Questo dono gli permetteva da una parte di riconoscere alla sfera politica la sua piena razionalità e laicità («approdo a Treviri» egli chiamava poeticamente e clandestinamente il suo passaggio al marxismo, nei biglietti che mandava ai suoi bambini dal Lager di Bolzano, quando sembrava che la sua condanna a morte stesse per essere eseguita); e, dall'altra parte, di tenere l'occhio sempre rivolto a ciò che vi è di più alto e di più profondo della sfera del politico: lo Spirito: non quello dell'amico Croce, e forse nemmeno quello degli amici Buonaiuti e Janni: ma il vento che soffia dal Regno di Dio in direzione della nostra storia di uomini, e la qualifica, e la illumina.
Da tutto ciò nasceva uno «stile di vita» straordinario, collaudato nelle situazioni più diverse: nell'editoria o nel lavoro industriale, nella camera di tortura o al capezzale di un malato, al momento della perdita della donna della sua vita, o nel colloquio coi giovani dell'ultima ondata; o nella creazione di quella sua biblioteca che subito affascina il visitatore, perché non è un insieme di volumi, ma un «discorso», aperto eppure coerente e rigoroso.
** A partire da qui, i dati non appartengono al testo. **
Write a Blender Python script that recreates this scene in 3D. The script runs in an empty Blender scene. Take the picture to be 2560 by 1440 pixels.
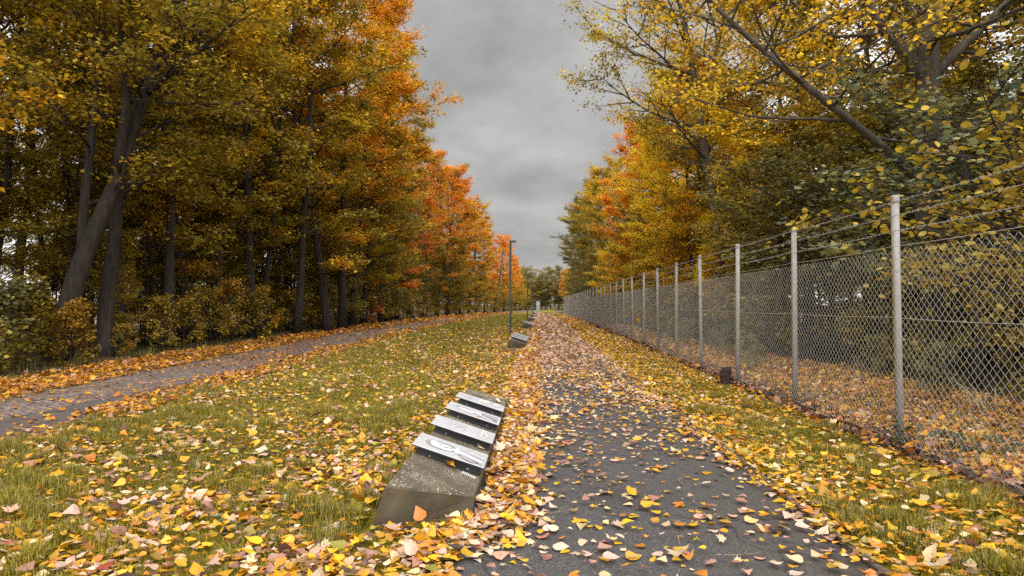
import bpy, math, random
import numpy as np

R = math.radians
rng = np.random.default_rng(7)
random.seed(7)
scene = bpy.context.scene
COL = scene.collection
F = 1700.0          # focal length in photo pixels
EYE = 1.45

# ------------------------------------------------------------------ helpers
def link(o, parent=None):
    COL.objects.link(o)
    if parent is not None:
        o.parent = parent
    return o

def tag(o, label=None, cat=None, group=None, kind=None):
    if label: o['label'] = label
    if cat: o['category'] = cat
    if group: o['group'] = group
    if kind: o['kind'] = kind
    return o

def empty(name, loc=(0, 0, 0), rz=0.0, label=None, cat=None, group=None):
    o = bpy.data.objects.new(name, None)
    o.location = loc
    o.rotation_euler = (0, 0, rz)
    o.empty_display_size = 0.2
    link(o)
    return tag(o, label, cat, group)

class MB:
    """collects geometry for ONE mesh"""
    def __init__(self):
        self.v = []; self.n = 0; self.loops = []; self.tot = []; self.mi = []; self.col = []; self.hascol = False
    def add(self, V, faces, mi=0, col=None):
        V = np.asarray(V, float).reshape(-1, 3)
        off = self.n
        self.v.append(V); self.n += len(V)
        if isinstance(faces, np.ndarray):
            self.loops.append((faces + off).ravel()); self.tot.append(np.full(len(faces), faces.shape[1]))
            self.mi.append(np.full(len(faces), mi))
        else:
            for f in faces:
                self.loops.append(np.array(f) + off); self.tot.append(np.array([len(f)])); self.mi.append(np.array([mi]))
        if col is not None:
            self.hascol = True
            self.col.append(np.asarray(col, float).reshape(-1, 3))
        else:
            self.col.append(np.full((len(V), 3), 0.5))
    def box(self, c, s, rz=0.0, mi=0, bev=0.0):
        x, y, z = [q / 2 for q in s]
        if bev <= 0:
            V = np.array([[-x,-y,-z],[x,-y,-z],[x,y,-z],[-x,y,-z],[-x,-y,z],[x,-y,z],[x,y,z],[-x,y,z]])
            Fc = np.array([[0,3,2,1],[4,5,6,7],[0,1,5,4],[1,2,6,5],[2,3,7,6],[3,0,4,7]])
        else:
            b = bev
            ring = lambda zz, i: [[-x+i,-y+i,zz],[x-i,-y+i,zz],[x-i,y-i,zz],[-x+i,y-i,zz]]
            V = np.array(ring(-z, b) + ring(-z+b, 0) + ring(z-b, 0) + ring(z, b))
            Fc = [[0,3,2,1],[12,13,14,15]]
            for k in range(3):
                for j in range(4):
                    a = k*4+j; bb = k*4+(j+1)%4
                    Fc.append([a, bb, bb+4, a+4])
            Fc = np.array(Fc)
        ca, sa = math.cos(rz), math.sin(rz)
        V = np.stack([V[:,0]*ca - V[:,1]*sa, V[:,0]*sa + V[:,1]*ca, V[:,2]], 1) + np.array(c)
        self.add(V, Fc, mi)
    def tube(self, pts, rad, sides=6, cap=True, mi=0):
        P = np.asarray(pts, float); n = len(P)
        rad = np.broadcast_to(np.asarray(rad, float), (n,))
        T = np.gradient(P, axis=0)
        T /= np.linalg.norm(T, axis=1)[:, None] + 1e-9
        ref = np.array([0.31, 0.95, 0.05]) if abs(T[:, 2]).mean() > 0.7 else np.array([0.05, 0.02, 1.0])
        A = np.cross(T, ref); A /= np.linalg.norm(A, axis=1)[:, None] + 1e-9
        B = np.cross(T, A)
        th = np.arange(sides) * 2 * math.pi / sides
        V = P[:, None, :] + rad[:, None, None] * (np.cos(th)[None, :, None] * A[:, None, :] + np.sin(th)[None, :, None] * B[:, None, :])
        i = np.arange(n - 1)[:, None] * sides; j = np.arange(sides)[None, :]; k = (j + 1) % sides
        Fc = np.stack([i + j, i + k, i + sides + k, i + sides + j], -1).reshape(-1, 4)
        self.add(V.reshape(-1, 3), Fc, mi)
        if cap and sides > 2:
            self.loops.append(np.arange(sides)[::-1] + self.n - n * sides); self.tot.append(np.array([sides])); self.mi.append(np.array([mi]))
            self.loops.append(np.arange(sides) + self.n - sides); self.tot.append(np.array([sides])); self.mi.append(np.array([mi]))
    def mesh(self, name, mats, smooth=False):
        me = bpy.data.meshes.new(name)
        V = np.concatenate(self.v); L = np.concatenate(self.loops).astype(np.int32); Tt = np.concatenate(self.tot).astype(np.int32)
        me.vertices.add(len(V)); me.vertices.foreach_set('co', V.astype(np.float32).ravel())
        me.loops.add(len(L)); me.loops.foreach_set('vertex_index', L)
        me.polygons.add(len(Tt))
        st = np.concatenate([[0], np.cumsum(Tt)[:-1]]).astype(np.int32)
        me.polygons.foreach_set('loop_start', st)
        me.polygons.foreach_set('loop_total', Tt)
        me.polygons.foreach_set('material_index', np.concatenate(self.mi).astype(np.int32))
        me.polygons.foreach_set('use_smooth', np.full(len(Tt), smooth))
        if self.hascol:
            C = np.concatenate(self.col)
            at = me.attributes.new('tint', 'FLOAT_COLOR', 'POINT')
            at.data.foreach_set('color', np.concatenate([C, np.ones((len(C), 1))], 1).astype(np.float32).ravel())
        me.update(calc_edges=True)
        for m in (mats if isinstance(mats, (list, tuple)) else [mats]):
            me.materials.append(m)
        return me
    def build(self, name, mats, parent=None, smooth=False):
        return link(bpy.data.objects.new(name, self.mesh(name, mats, smooth)), parent)

# ------------------------------------------------------------------ materials
def nmat(name):
    m = bpy.data.materials.new(name); m.use_nodes = True
    nt = m.node_tree; nt.nodes.clear()
    return m, nt
def N(nt, t, **kw):
    n = nt.nodes.new(t)
    for k, v in kw.items():
        if k == 'ins':
            for a, b in v.items(): n.inputs[a].default_value = b
        else: setattr(n, k, v)
    return n
def L(nt, a, b): nt.links.new(a, b)
def ramp(nt, fac, stops):
    r = N(nt, 'ShaderNodeValToRGB'); e = r.color_ramp.elements
    while len(e) > 1: e.remove(e[-1])
    e[0].position = stops[0][0]; e[0].color = (*stops[0][1], 1)
    for p, c in stops[1:]:
        q = e.new(p); q.color = (*c, 1)
    L(nt, fac, r.inputs[0]); return r.outputs[0]
def noise(nt, vec, scale, detail=4, rough=0.6, out=0):
    n = N(nt, 'ShaderNodeTexNoise', ins={'Scale': scale, 'Detail': detail, 'Roughness': rough})
    if vec is not None: L(nt, vec, n.inputs['Vector'])
    return n.outputs[out]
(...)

Uno stile di vita che si esprimeva, da una parte, in una generosa disponibilità di sé, senza calcolo dell'attivo e del passivo: quante lettere, quante telefonate, tutte destinate a un lavoro collettivo, e spesso anonimo! E dall'altra parte, una estrema «discrezione»: uomo forte, sapeva rispettare, o provocare, la libertà altrui: proponeva, non prevaleva. Aveva capito che la vita è una moneta da spendere, e l'ha spesa tutta.
E alla base di tutto questo operare scevro d'ambizione, si sentiva sempre la profonda fiducia che la verità, presto o tardi, finirà per farsi strada.
Non abbiamo detto queste cose per lodare un uomo: sappiamo che egli è vissuto ed ha operato così, solo per «Grazia», inserito cioè in quel tessuto di relazioni in cui si disegna l'iniziativa di Dio nella storia. Ma sappiamo anche che questa stessa iniziativa prolungherà le linee della testimonianza di Ferdinando Visco-Gilardi: la stessa iniziativa che ha fatto di quest'uomo un «segno» nella nostra generazione, continuerà.
Perciò non siamo tristi, anche se sappiamo di aver perso «molto»: poiché il Signore in cui crediamo, e viviamo, è l'Alfa e l'Omega, e da qualsiasi parte ci volgiamo - verso la vita o verso la morte - noi incontriamo le tracce della sua opera.